Mas seria errado considerar que os crimes violentos praticados por desportistas se circunscrevem ao universo da NFL. Bastaria recordar o caso de Oscar Pistorius para percebermos que assassinatos, passionais ou premeditados, violações e sequestros, integram uma lista negra que toca em quase todas as modalidades.



Se a lista do futebol americano é longa, a do boxe não lhe fica atrás. Mike Tyson, preso por violação em 1992, e diversos incidentes de menor gravidade depois disso, é o caso mais óbvio, mas nem de longe o mais violento. O argentino Carlos Monzon, que defendeu 14 vezes o título mundial de pesos médios, foi condenado a 11 anos de prisão por assassinar a mulher, em 1988, morrendo numa saída precária.
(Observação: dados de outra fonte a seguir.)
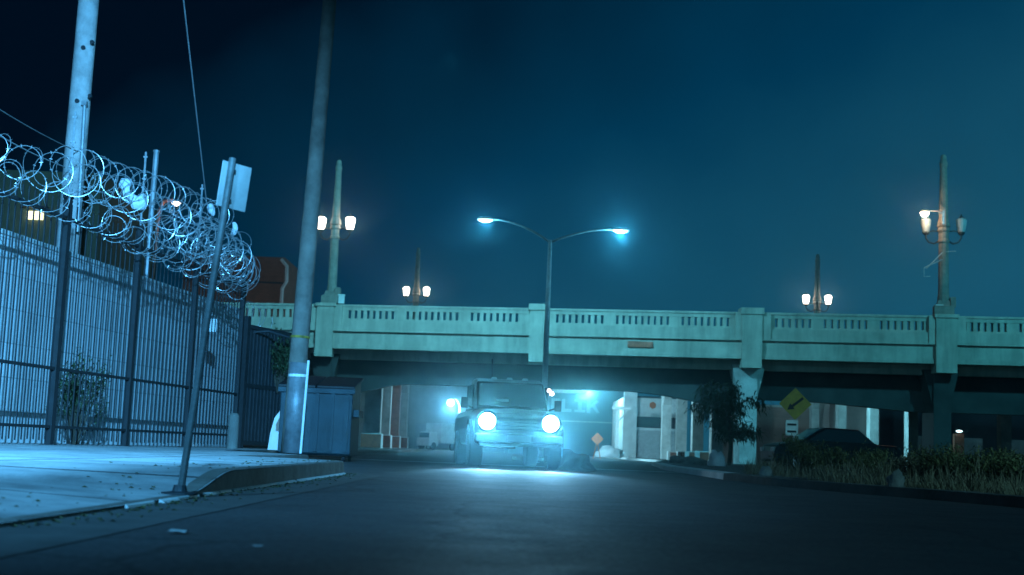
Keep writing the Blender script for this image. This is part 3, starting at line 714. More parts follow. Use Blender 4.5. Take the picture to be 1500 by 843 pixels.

Um destino comum ao do campeão venezuelano Edwin Valero, que em 2010 se enforcou na cela, depois de confessar homicídio conjugal.

O futebol não fica fora da lista, claro: o guarda-redes brasileiro Bruno Fernandes, que jogava no Flamengo, foi condenado a 17 anos de prisão pelo sequestro e desaparecimento da namorada, Eliza Samudio, em 2010. E em Inglaterra, Gavin Grant, jogador do Bradford, cumpre desde 2010 uma pena de 25 anos por homicídio.

A NBA também tem a sua quota-parte de crimes de sangue, fazendo com que processos mediáticos como os de Allen Iverson ou Kobe Bryant pareçam quase irrelevantes. Basta referir o caso de Jayson Williams, ex-jogador dos Nets, que cumpriu dois anos pelo homicídio de um chauffeur de limousine, recriação involuntária de uma das cenas mais famosas do filme «Pulp Fiction». Do judo ao bodybuilding, do sumo à patinagem artística, ninguém está a salvo: o lado negro do desporto não reconhece exceções.